Shell, the British energy giant, reported a 35% drop in first-quarter net profit to $4.8 billion in 2025, down from the previous year, due to declining oil prices.
The slump in crude prices stems from concerns over US President Donald Trump’s tariffs potentially slowing global economic growth and oil demand.
Despite the downturn, Shell exceeded analysts’ forecasts and announced $3.5 billion in shareholder buybacks for the next three months.
CEO Wael Sawan expressed confidence in the company’s resilience. Shell’s stock rose over 3% in morning trading on London’s FTSE 100. Analysts note Shell is well-positioned to handle low oil prices unless they fall below $60 for an extended period.
In 2024, Shell’s annual profit also fell 17% due to weaker oil prices, prompting the company to prioritize oil and gas over climate goals, including abandoning new offshore wind projects.

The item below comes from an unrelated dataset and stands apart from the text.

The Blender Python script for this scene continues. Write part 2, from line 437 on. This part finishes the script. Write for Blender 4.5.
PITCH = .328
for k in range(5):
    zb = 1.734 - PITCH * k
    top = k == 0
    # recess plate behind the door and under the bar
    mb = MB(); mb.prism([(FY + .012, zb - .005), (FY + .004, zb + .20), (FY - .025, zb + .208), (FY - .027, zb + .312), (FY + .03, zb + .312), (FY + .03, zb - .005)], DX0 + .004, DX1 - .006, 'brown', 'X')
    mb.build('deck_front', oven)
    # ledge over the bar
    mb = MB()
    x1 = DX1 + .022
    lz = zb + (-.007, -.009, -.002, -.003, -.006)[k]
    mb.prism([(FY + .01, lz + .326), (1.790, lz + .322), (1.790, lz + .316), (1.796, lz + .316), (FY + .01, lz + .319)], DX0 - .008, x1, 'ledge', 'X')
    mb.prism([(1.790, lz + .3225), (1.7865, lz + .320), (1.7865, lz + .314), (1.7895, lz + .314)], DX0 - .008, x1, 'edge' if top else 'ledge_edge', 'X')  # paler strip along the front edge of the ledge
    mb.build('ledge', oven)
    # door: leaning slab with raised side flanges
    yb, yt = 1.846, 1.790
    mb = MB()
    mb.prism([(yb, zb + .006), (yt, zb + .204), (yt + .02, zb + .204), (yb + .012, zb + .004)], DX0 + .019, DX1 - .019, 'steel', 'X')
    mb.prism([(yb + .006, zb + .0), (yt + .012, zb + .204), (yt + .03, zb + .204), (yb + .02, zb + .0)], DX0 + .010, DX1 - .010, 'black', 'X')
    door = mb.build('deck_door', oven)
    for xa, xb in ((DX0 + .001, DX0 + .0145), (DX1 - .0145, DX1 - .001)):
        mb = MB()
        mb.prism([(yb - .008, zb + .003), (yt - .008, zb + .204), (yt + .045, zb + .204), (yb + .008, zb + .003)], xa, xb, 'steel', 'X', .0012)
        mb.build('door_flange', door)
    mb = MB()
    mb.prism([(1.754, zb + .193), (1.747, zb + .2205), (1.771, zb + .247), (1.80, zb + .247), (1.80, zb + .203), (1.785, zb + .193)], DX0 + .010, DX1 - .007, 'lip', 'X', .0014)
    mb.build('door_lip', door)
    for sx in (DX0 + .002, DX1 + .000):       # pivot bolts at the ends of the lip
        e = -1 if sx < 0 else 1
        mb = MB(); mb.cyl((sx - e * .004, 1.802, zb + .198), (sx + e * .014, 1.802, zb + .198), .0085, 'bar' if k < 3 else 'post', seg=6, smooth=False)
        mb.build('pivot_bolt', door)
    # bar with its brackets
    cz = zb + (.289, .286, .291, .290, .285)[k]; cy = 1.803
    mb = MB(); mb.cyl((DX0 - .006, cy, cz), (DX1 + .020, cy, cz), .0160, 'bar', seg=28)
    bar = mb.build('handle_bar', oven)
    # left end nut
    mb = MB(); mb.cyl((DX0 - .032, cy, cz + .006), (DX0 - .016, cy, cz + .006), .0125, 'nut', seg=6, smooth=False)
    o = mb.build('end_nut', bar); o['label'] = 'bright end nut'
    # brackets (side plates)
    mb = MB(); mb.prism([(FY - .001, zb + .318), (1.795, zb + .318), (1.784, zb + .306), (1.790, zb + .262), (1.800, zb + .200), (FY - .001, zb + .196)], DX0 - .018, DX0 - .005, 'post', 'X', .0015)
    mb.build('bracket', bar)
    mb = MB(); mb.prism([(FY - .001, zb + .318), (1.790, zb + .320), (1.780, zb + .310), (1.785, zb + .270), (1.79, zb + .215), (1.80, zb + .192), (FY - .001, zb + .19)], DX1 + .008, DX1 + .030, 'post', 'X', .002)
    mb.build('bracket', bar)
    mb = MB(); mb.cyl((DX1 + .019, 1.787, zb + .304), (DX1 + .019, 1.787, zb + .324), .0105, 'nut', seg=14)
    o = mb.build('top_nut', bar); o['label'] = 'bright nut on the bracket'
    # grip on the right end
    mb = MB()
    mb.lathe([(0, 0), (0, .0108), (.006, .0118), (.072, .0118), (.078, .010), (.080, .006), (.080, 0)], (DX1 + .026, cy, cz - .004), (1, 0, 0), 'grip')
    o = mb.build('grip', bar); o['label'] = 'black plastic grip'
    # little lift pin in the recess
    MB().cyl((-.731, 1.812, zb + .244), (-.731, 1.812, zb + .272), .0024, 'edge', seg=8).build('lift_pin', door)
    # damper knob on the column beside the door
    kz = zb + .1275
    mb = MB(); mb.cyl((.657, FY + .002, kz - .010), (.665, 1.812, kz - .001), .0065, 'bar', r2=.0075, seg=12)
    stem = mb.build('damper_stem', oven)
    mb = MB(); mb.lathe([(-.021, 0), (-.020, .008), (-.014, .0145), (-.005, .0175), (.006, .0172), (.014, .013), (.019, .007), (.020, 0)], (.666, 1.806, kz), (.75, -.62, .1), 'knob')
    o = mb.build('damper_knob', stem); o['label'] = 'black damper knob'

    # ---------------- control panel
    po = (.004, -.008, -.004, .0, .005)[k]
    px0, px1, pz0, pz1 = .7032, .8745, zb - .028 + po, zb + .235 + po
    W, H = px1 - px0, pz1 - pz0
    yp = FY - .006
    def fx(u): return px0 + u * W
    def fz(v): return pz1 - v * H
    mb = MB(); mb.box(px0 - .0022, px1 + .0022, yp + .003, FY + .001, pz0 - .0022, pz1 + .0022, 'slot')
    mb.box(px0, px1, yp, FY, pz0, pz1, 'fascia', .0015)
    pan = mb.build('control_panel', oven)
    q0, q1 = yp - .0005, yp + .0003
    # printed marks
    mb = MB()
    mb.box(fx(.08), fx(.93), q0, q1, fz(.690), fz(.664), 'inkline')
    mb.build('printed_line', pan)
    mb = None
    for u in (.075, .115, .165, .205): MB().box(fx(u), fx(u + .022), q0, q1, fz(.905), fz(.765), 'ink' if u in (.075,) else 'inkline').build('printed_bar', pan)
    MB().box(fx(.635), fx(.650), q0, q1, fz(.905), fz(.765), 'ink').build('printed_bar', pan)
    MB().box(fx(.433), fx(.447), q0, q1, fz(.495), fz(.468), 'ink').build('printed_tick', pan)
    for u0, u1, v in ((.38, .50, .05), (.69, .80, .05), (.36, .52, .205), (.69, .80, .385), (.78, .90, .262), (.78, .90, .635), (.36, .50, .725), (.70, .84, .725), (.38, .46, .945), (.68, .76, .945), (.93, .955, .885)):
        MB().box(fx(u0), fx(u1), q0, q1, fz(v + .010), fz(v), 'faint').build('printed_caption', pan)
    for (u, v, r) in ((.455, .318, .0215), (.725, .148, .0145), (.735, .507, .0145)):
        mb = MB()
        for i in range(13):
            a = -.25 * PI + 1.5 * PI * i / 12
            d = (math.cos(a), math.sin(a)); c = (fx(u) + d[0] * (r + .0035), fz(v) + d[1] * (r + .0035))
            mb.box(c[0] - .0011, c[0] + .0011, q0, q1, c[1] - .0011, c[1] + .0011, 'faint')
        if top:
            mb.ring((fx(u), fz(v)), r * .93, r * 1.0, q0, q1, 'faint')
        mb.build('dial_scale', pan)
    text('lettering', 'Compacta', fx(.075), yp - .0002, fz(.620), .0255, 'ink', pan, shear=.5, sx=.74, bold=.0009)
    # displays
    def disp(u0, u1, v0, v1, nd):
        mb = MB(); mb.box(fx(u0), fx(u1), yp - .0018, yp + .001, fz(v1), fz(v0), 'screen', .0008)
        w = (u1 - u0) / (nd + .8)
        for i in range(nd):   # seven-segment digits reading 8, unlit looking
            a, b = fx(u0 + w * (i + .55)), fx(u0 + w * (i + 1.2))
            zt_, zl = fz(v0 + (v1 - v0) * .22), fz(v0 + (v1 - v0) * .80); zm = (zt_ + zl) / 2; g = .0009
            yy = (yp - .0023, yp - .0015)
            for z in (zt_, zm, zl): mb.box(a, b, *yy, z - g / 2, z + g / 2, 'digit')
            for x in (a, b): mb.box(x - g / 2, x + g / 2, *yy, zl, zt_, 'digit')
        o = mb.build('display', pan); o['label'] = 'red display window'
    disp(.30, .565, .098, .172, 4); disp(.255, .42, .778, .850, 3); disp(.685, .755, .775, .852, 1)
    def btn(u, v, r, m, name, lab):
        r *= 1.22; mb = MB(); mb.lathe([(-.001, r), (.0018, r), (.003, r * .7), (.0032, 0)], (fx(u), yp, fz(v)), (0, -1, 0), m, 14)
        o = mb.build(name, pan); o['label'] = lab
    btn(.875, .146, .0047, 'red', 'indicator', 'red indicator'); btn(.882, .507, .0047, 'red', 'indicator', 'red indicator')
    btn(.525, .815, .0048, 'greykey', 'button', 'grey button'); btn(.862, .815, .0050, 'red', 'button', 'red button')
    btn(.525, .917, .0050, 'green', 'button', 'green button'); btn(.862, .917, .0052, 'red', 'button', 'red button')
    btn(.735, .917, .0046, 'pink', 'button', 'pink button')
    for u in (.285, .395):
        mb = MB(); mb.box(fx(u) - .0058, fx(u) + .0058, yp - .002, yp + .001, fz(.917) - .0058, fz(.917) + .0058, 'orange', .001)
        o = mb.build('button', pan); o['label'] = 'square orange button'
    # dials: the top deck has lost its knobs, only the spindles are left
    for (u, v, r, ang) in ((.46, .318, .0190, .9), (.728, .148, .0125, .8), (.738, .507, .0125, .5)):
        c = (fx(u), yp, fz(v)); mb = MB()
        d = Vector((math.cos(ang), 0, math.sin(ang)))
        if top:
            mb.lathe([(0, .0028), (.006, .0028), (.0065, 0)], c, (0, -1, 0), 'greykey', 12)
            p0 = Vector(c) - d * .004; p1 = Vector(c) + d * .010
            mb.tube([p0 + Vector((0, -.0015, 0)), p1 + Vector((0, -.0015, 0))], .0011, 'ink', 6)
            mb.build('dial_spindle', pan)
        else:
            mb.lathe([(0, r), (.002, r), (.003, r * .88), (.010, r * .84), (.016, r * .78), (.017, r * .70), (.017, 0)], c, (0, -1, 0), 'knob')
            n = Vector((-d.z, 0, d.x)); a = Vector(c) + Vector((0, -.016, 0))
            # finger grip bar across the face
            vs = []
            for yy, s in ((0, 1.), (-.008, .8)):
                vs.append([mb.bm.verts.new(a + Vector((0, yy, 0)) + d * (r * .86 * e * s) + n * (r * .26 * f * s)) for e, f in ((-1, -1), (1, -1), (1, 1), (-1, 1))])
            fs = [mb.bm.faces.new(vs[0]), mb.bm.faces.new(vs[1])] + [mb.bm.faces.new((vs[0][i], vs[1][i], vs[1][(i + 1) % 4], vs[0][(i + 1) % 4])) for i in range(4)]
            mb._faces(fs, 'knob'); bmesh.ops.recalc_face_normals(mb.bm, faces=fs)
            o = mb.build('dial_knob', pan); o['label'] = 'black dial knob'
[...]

Greenpeace UK criticized Shell, urging carbon polluters to fund climate resilience.
Meanwhile, rival BP reported a 70% profit plunge to $687 million, hit by weak gas sales and refining margins.
WHAT YOU SHOULD KNOW
Shell’s Q1 2025 results encapsulate the challenges facing the oil and gas industry: volatile commodity prices, macroeconomic uncertainty, and the push-pull between profitability and environmental responsibility.
While Shell’s outperformance and shareholder focus demonstrate resilience, its retreat from climate goals and exposure to oil price swings highlight vulnerabilities.
As Shell navigates 2025, its ability to adapt to economic, regulatory, and environmental shifts will determine its place in a rapidly evolving energy landscape.